↓↓↓

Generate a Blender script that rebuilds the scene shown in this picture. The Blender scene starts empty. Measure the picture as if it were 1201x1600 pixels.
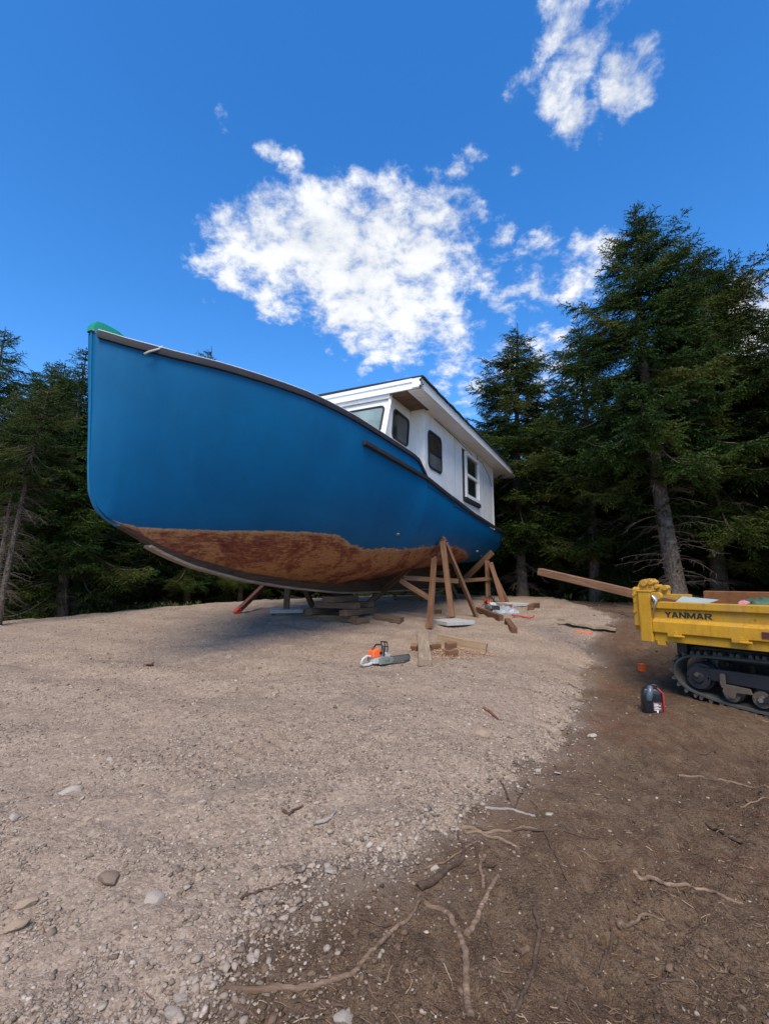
import bpy, bmesh, math, random
import numpy as np
from mathutils import Vector, Matrix
R = math.radians
rnd = random.Random(7)
rng = np.random.default_rng(11)
scene = bpy.context.scene
col = scene.collection

# ------------------------------------------------------------ camera
EYE = 1.6
F = 740.0; CX = 600.5; CY = 800.0
PITCH = math.atan((905 - CY) / F)
cam_d = bpy.data.cameras.new("camera")
cam = bpy.data.objects.new("camera", cam_d); col.objects.link(cam)
cam.location = (0, 0, EYE); cam.rotation_euler = (R(90) + PITCH, 0, 0)
cam_d.sensor_fit = 'VERTICAL'; cam_d.sensor_height = 36.0
cam_d.lens = 36.0 * F / 1600.0
cam_d.clip_start = 0.05; cam_d.clip_end = 3000
scene.camera = cam
scene.render.resolution_x = 768; scene.render.resolution_y = 1024

# ------------------------------------------------------------ light
SUN_EL = 54.0; SUN_AZ = 186.0          # azimuth clockwise from +Y
SUN_STR = 4.9; SKY_STR = 0.115; EXPO = -0.02
scene.view_settings.view_transform = 'Standard'; scene.view_settings.look = 'None'
scene.view_settings.exposure = EXPO; scene.view_settings.gamma = 1.0
sd = bpy.data.lights.new("sun", 'SUN'); sd.energy = SUN_STR; sd.angle = R(32); sd.color = (1.0, .865, .69)
sun = bpy.data.objects.new("sun", sd); col.objects.link(sun)
sv = Vector((math.sin(R(SUN_AZ)) * math.cos(R(SUN_EL)), math.cos(R(SUN_AZ)) * math.cos(R(SUN_EL)), math.sin(R(SUN_EL))))
sun.rotation_euler = sv.to_track_quat('Z', 'Y').to_euler()

# ------------------------------------------------------------ pixel -> world helpers (only used to read the place off the photograph)
def ray(x, y):
    u = (x - CX) / F; v = (CY - y) / F
    return np.array([u, math.cos(PITCH) - v * math.sin(PITCH), math.sin(PITCH) + v * math.cos(PITCH)])
def at(x, y, Y):
    r = ray(x, y); t = Y / r[1]
    return np.array([r[0] * t, Y, EYE + r[2] * t])

# ------------------------------------------------------------ node helpers
class NT:
    def __init__(s, tree): s.t = tree; s.n = tree.nodes; s.l = tree.links
    def new(s, typ, **kw):
        n = s.n.new(typ)
        for k, v in kw.items(): setattr(n, k, v)
        return n
    def put(s, sock, v):
        if isinstance(v, bpy.types.NodeSocket): s.l.new(v, sock)
        elif v is not None:
            if isinstance(v, tuple) and len(v) == 3 and sock.type == 'RGBA': v = (*v, 1)
            sock.default_value = v
    def math(s, op, a, b=None, c=None, clamp=False):
        n = s.new('ShaderNodeMath', operation=op, use_clamp=clamp)
        s.put(n.inputs[0], a); s.put(n.inputs[1], b)
        if c is not None: s.put(n.inputs[2], c)
        return n.outputs[0]
    def vmath(s, op, a, b=None, scale=None):
        n = s.new('ShaderNodeVectorMath', operation=op)
        s.put(n.inputs[0], a); s.put(n.inputs[1], b)
        if scale is not None: s.put(n.inputs['Scale'], scale)
        return n.outputs['Value'] if op in ('DOT_PRODUCT', 'LENGTH') else n.outputs[0]
    def noise(s, vec, scale, detail=4, rough=.55, dist=0, out='Fac', lac=2.0):
        n = s.new('ShaderNodeTexNoise'); s.put(n.inputs['Vector'], vec)
        n.inputs['Scale'].default_value = scale; n.inputs['Detail'].default_value = detail
        n.inputs['Roughness'].default_value = rough; n.inputs['Distortion'].default_value = dist
        n.inputs['Lacunarity'].default_value = lac
        return n.outputs[out]
    def voro(s, vec, scale, feature='F1', out='Distance', rand=1):
        n = s.new('ShaderNodeTexVoronoi', feature=feature); s.put(n.inputs['Vector'], vec)
        n.inputs['Scale'].default_value = scale; n.inputs['Randomness'].default_value = rand
        return n.outputs[out]
    def rng(s, v, a, b, c=0, d=1, smooth=False):
        n = s.new('ShaderNodeMapRange'); s.put(n.inputs[0], v)
        if smooth: n.interpolation_type = 'SMOOTHSTEP'
        for i, q in enumerate((a, b, c, d)): s.put(n.inputs[i + 1], q)
        return n.outputs[0]
    def mix(s, f, a, b, mode='MIX'):
        n = s.new('ShaderNodeMix', data_type='RGBA', blend_type=mode)
        s.put(n.inputs[0], f); s.put(n.inputs[6], a); s.put(n.inputs[7], b)
        return n.outputs[2]
    def ramp(s, v, stops):
        n = s.new('ShaderNodeValToRGB'); s.put(n.inputs[0], v)
        e = n.color_ramp.elements
        while len(e) < len(stops): e.new(.5)
        for i, (p, c) in enumerate(stops): e[i].position = p; e[i].color = (*c, 1)
        return n.outputs[0]
    def attr(s, name, out='Fac'): return s.new('ShaderNodeAttribute', attribute_name=name).outputs[out]
    def mapping(s, vec, scale=(1, 1, 1), loc=(0, 0, 0)):
        n = s.new('ShaderNodeMapping'); s.put(n.inputs[0], vec); n.inputs['Scale'].default_value = scale; n.inputs['Location'].default_value = loc
        return n.outputs[0]
    def bump(s, h, dist=.01, strength=1.0, normal=None):
        n = s.new('ShaderNodeBump'); s.put(n.inputs['Height'], h); n.inputs['Distance'].default_value = dist
        n.inputs['Strength'].default_value = strength
        if normal: s.put(n.inputs['Normal'], normal)
        return n.outputs[0]

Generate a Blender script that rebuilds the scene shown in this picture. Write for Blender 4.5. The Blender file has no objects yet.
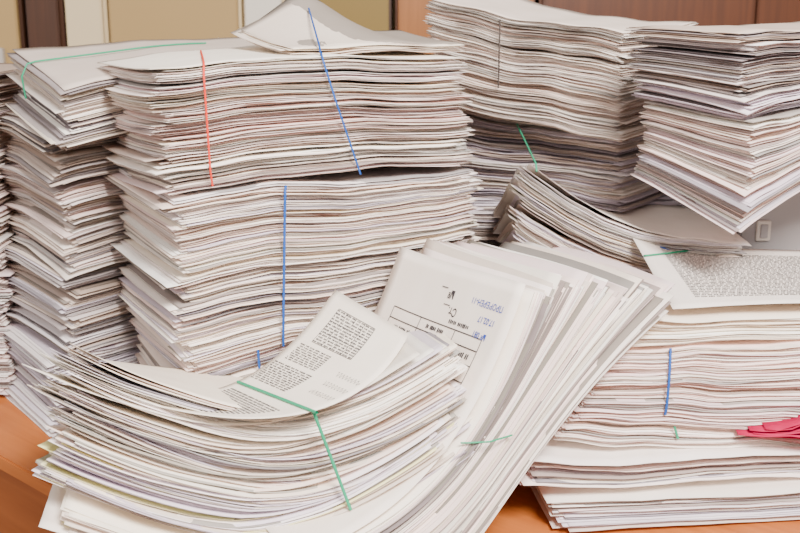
import bpy, bmesh, math, numpy as np
from mathutils import Vector
R = np.random.RandomState(7)
DZ = 0.75   # desk top height above floor

# ---------------------------------------------------------------- materials
def new_mat(name):
    m = bpy.data.materials.new(name); m.use_nodes = True
    nt = m.node_tree; b = nt.nodes['Principled BSDF']
    return m, nt, b

def paper_mat(name, edge):
    m, nt, b = new_mat(name)
    N, Lk = nt.nodes, nt.links
    at = N.new('ShaderNodeAttribute'); at.attribute_name = 'tint'
    uv = N.new('ShaderNodeUVMap'); uv.uv_map = 'UVMap'
    nz = N.new('ShaderNodeTexNoise'); nz.inputs['Detail'].default_value = 3
    rp = N.new('ShaderNodeValToRGB')
    mx = N.new('ShaderNodeMix'); mx.data_type = 'RGBA'; mx.blend_type = 'MULTIPLY'
    mx.inputs[0].default_value = 1.0
    Lk.new(uv.outputs[0], nz.inputs['Vector'])
    nz.inputs['Scale'].default_value = 1.0
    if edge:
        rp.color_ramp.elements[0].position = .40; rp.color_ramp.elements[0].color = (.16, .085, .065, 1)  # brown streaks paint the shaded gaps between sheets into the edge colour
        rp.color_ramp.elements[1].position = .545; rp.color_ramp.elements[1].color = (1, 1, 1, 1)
    else:
        rp.color_ramp.elements[0].position = .2; rp.color_ramp.elements[0].color = (.9, .88, .86, 1)
        rp.color_ramp.elements[1].position = .8; rp.color_ramp.elements[1].color = (1, 1, 1, 1)
    Lk.new(nz.outputs['Fac'], rp.inputs[0])
    Lk.new(at.outputs['Color'], mx.inputs[6]); Lk.new(rp.outputs[0], mx.inputs[7])
    Lk.new(mx.outputs[2], b.inputs['Base Color'])
    b.inputs['Roughness'].default_value = .8
    b.inputs['Specular IOR Level'].default_value = .2
    return m
M_FACE = paper_mat('paper_face', False)
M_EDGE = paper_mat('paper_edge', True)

def plain(name, col, rough=.5, spec=.4, noise=0.0, scale=20):
    m, nt, b = new_mat(name)
    b.inputs['Roughness'].default_value = rough
    b.inputs['Specular IOR Level'].default_value = spec
    tc = nt.nodes.new('ShaderNodeTexCoord'); nz = nt.nodes.new('ShaderNodeTexNoise')
    nz.inputs['Scale'].default_value = scale
    rp = nt.nodes.new('ShaderNodeValToRGB')
    lo = [c*(1-noise) for c in col]
    rp.color_ramp.elements[0].color = (*lo, 1); rp.color_ramp.elements[1].color = (*col, 1)
    nt.links.new(tc.outputs['Object'], nz.inputs['Vector'])
    nt.links.new(nz.outputs['Fac'], rp.inputs[0]); nt.links.new(rp.outputs[0], b.inputs['Base Color'])
    return m

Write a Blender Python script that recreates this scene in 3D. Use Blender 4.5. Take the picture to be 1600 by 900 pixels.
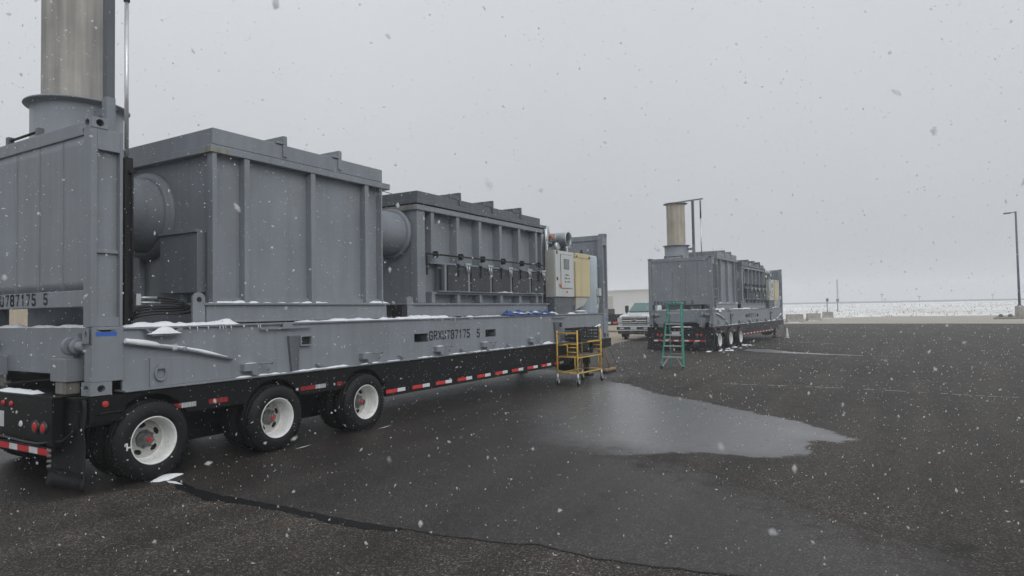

↑↑↑

GIVEN INSTRUCTION: Count how many lines of the data include the word "Write". Your reply should be that number alone.

FINISHED EXERCISE: 2